On 7 March 2024, Sweden officially became a part of NATO. The Scandinavian country, sandwiched between Norway and Finland, applied for membership after the Russian invasion of Ukraine. It follows Finland, which joined almost a year ago in April 2023.   

Traditionally a neutral country, Sweden has broken its 200-year run of non-alignment by signing up to the alliance. Swedish officials have made it clear that the move is a direct result of Russia’s invasion of Ukraine, which caused them to fear what Russia might do to its other neighbours and to seek safety in the arms of the NATO alliance. A mere day after joining, Swedish forces joined other NATO troops on exercise Steadfast defender, a direct attempt to deter Russia. The exercise, occurring all along the Eastern flank of NATO, consists of 90,000 soldiers from across the alliance, and will test new plans to move troops and supplies, as well as help to integrate the new allies, Sweden and Finland. Interviewing soldiers on the ground, the BBC reported said that a Swedish marine had commented that he felt “super safe” now that his nation was a part of NATO. The Swedish defence minister said that the ascension of his country, alongside Finland, was the “mother of all unintended consequences” for Moscow.

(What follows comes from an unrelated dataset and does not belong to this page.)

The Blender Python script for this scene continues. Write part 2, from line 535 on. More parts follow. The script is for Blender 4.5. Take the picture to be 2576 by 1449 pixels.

Swedish officials have made it clear that the move is a direct result of Russia’s invasion of Ukraine

However, reservations are present, especially in Sweden’s well established peace movement. A renowned movement which was very active during the Cold War, protesting the Vietnam War and nuclear weapons, it has been on the decline since the collapse of the eastern bloc. Still, it continues to exist, and one of its leaders, Anna Sundström, leader of the Olof Palme International Centre in Stockholm, has said that the language around Sweden ascension and the warning of war with Russia is dangerous and “reckless”. Representatives of the movement fear that the move will antagonise Russia and make war more, not less, likely. Russia has criticized the move as harmful to Baltic security and said that it will be forced to respond, but also added that much will depend on the nature of Sweden’s integration into NATO. In other words, Russia will respond to military changes, not the fact that Sweden had joined the alliance. 

Representatives of the movement fear that the move will antagonise Russia and make war more, not less, likely

The implications of Sweden joining are far reaching, especially militarily. Unlike other nations which have joined NATO in the past, Sweden maintains a modern, well-armed, and well-trained military. Its Gripen fighter aircraft and Leopard II tanks are the pinnacle of military technology, and like many Scandinavian countries, it retains a semi-conscription policy, meaning large numbers of the country have military experience. Geographically, it is well placed to help control the Baltic Sea and serves as a potential land transit route to resupply Norway and Finland.  

Sweden is NATO’s 32nd member but has been a partner of the alliance since the 1990s. The alliance comprises countries stretching across Europe, from the UK and Portugal all the way to Finland, Poland, and Hungary.